FRANK KING, who died on Thursday, August 3, 1899, at the age of forty-five, was one of those electrical engineers who, since 1880, have been intimately connected with works of electrical distribution and storage.

His name, associated with those of Messrs. Brougham and Taylor, became known in the pioneer days of town electric lighting as one of the inventors of the B.T.K. accumulator, used first at Colchester in 1882.

Soon after joining the Electric Power Storage Company in 1886 he turned his attention, not only to the improvement of accumulators, but also to the association of storage with distribution on a larger scale than had been previously attempted.

At that time the numerous failures with secondary batteries in private installations had led many to doubt if so costly though convenient an adjunct to electric lighting would succeed commercially, and it required a man of Mr. King's perseverance and ingenuity to apply the experience which these failures provided, so as to arrive at the success which is now taken for granted. He improved the means of fixing and insulating the plates, the prevention of short-circuiting within the cell, and of removing, replacing and connecting them.
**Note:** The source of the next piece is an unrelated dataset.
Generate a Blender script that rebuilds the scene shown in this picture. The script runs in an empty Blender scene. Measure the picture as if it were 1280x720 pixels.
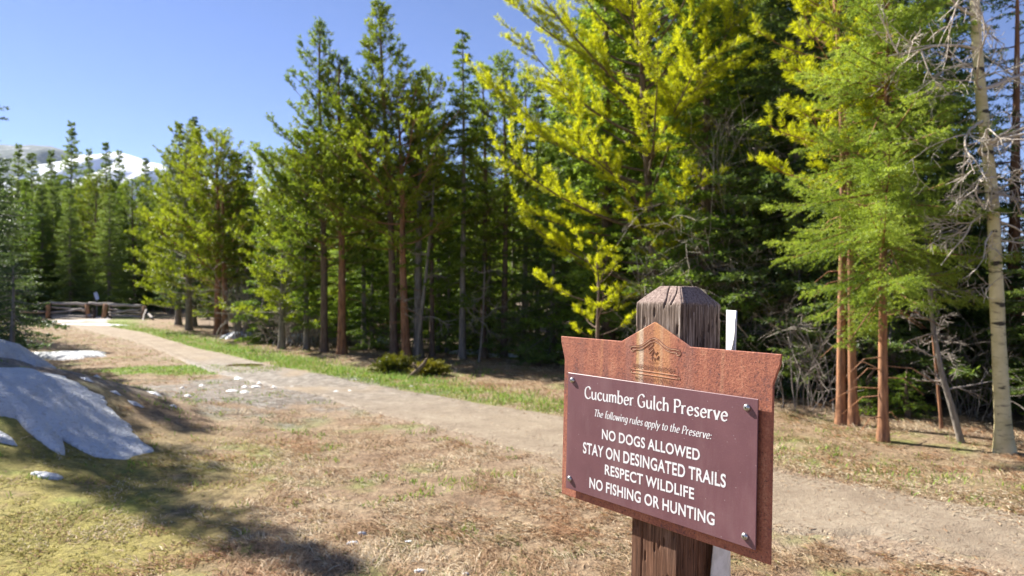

These improvements were the subject of patents of which little may now be thought, but which at the time covered valuable adaptations, the use of which had the effect of removing many of the difficulties and much of the prejudice which at first, between 1883 and 1887, existed against the use of accumulators. While following up these minor improvements, Mr. King turned his attention to the use of accumulators on a large scale in connection with the public supply and distribution of electricity, and there is little doubt he looked forward to the time when this kind of transformation would be in universal use.

For purposes of practical application he designed a combination of apparatus and circuits whereby the charge and discharge of secondary batteries was automatically accomplished at the proper times without interruption of the charging or discharging circuits, and whereby the charging current, which was of high tension, was prevented from reaching the distributing mains.

The system which formed the subject of Mr. King's patents of 1886 and 1887 formed part of the original installation of the Chelsea Electricity Supply Company in 1889, and the whole of the apparatus was designed and installed in Chelsea (and in a part of Kensington, which was then included in the Chelsea order) by Mr. King as engineer of the Electric Power Storage Company.

In the same year it was described to a meeting of G Section of the British Association at Newcastle by Major-General Webber, who at the time was in charge of the engineering management of the Chelsea. Company, and later on it was again described by him. in a paper read before the Institution, and published in Vol. XX. of the Journal.

The chief objects of the inventor, namely, (1) for effecting his object without interrupting the supply ; (2) for automatically indicating the completion of the charging of each of batteries; (3) for automatically, on such completion, changing a set of batteries from a position of being Charged to one of being discharged, requiring the transposition of its connections from series to parallel and vice versa ; and (4) the employment of counter electro-motive force-cells and controlling apparatus for regulating the pressure in the discharge circuit, was carried out, not only in theory but in practice, all possible conditions having been anticipated and provided for.

As with other appliances, experience showed that, as the network of distribution extended and the demand for current increased, the same ends could be secured by more simple methods.

Soon after 1892, when Mr. King was appointed to the engineering management of the Chelsea Company, while the large use of storage continued to be the chief characteristic of the system in that parish, the use of this remarkable example of Mr. King's inventive genius was discontinued.

To his ripe experience the Chelsea Company owes the design not only of their present central station in Manor Street, Chelsea (which, since his death, has been completed), but also of several of their continuous current transforming stations, in each of which are placed large batteries of accumulators, of a capacity to provide the summer daylight load, within the districts of which these sub-stations form the centre of supply.

Mr. King was elected an Associate of this Institution on the 11th of December, 1884, and was transferred to the class of Members on the 10th of January, 1889. Although he never contributed a paper, he sometimes took part in the discussions at meetings of the Institution.